6.5 Crash Investigation, Evidence, Interviews, and CR-3
Key Takeaways
- Transportation Code Chapter 550 governs collision duties, immediate reports, peace-officer investigation, and written crash reports in the BPOC outline.
- Crash investigation includes driver and witness interviews, ID collection, vehicle examination, roadway conditions, traffic-control status, measurements, photographs, and physical evidence.
- BPOC identifies the Texas Peace Officer Crash Report CR-3, vehicle damage guide CR-80, and CR-100 instructions as reporting resources.
- Citation or custody decisions after a crash should be based on facts, law, and agency policy, not on who appears most upset.
Crash Facts, Evidence, and Reports
BPOC Chapter 22 objective 22.30 lists Transportation Code Chapter 550 crash-investigation anchors. These include applicability, duties after collisions involving injury, death, vehicle damage, unattended vehicles, structures or highway landscaping, duty to give information and render aid, immediate report, peace-officer investigation, officer collision report, appropriate form, and collision report forms.
Once safety is handled, the officer gathers reliable facts. BPOC interview procedures include identifying operators, injured persons, witnesses, and property owners; separating parties; asking where witnesses were located; asking who operated each vehicle; and locating licenses for injured operators. Observations include speech, balance, injuries, odor, attitude, and possible intoxication indicators.
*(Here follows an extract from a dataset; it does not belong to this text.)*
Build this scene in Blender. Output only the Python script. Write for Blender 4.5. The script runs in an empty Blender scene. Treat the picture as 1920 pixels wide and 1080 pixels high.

| Investigation item | BPOC examples | Exam purpose |
|---|---|---|
| People | Drivers, witnesses, injured persons, complainants, property owners | Identify statements and duties |
| Vehicles | Equipment failure, braking, steering, lights, VIN, movement after crash | Confirm or test claims |
| Roadway | Surface, grade, debris, weather, lighting, traffic-control devices | Identify contributing conditions |
| Physical evidence | Skid marks, scuff marks, gouges, paint, fluids, tread patterns | Reconstruct movement and impact |
| Report forms | CR-3, CR-80, CR-100 | Record required crash information |
Measurements are not random. BPOC lists road widths, grade, vehicle positions, skid marks, area of impact, final resting places, and scene sketches. Photographs may be needed when the crash is serious, statements conflict, or physical evidence does not support statements. Evidence such as paint transfer, fluids, tread, and gouge marks can point to direction of travel or a hit-and-run vehicle.
Scenario guidance: two drivers blame each other at an intersection with a damaged signal and conflicting witness accounts. Separate the drivers, identify witnesses, record the status and location of the traffic-control device, document the roadway and line of sight, photograph the scene if needed, measure final rest and impact indicators, and compare statements to physical evidence before deciding enforcement.
BPOC lists common Penal Code charges associated with crash investigation, including manslaughter, criminal negligent homicide, intoxication assault, and intoxication manslaughter. That does not mean every crash is a criminal case. It means serious facts may require criminal-law screening, evidence preservation, and agency or specialist involvement.
Exam trap: do not decide fault based only on the loudest driver or first statement. Another trap is forgetting the CR-3 reporting framework after collecting facts. BPOC objective 22.34 specifically requires recognition of the Texas Peace Officer Crash Report CR-3 and related TxDOT reporting resources.
Study checkpoint: compare statements to physical evidence before selecting charges. The BPOC list of marks, debris, fluids, vehicle positions, control devices, road surface, and witness locations gives the exam its preferred proof chain.
Final review cue: CR-3 work depends on the facts collected at the scene. A clean report begins with clean identification, measurements, statements, and evidence notes.
Which Transportation Code chapter is the BPOC anchor for collision duties and officer crash reports?
When does BPOC suggest photographs may be necessary in a crash investigation?
What is the Texas Peace Officer Crash Report form identified in BPOC?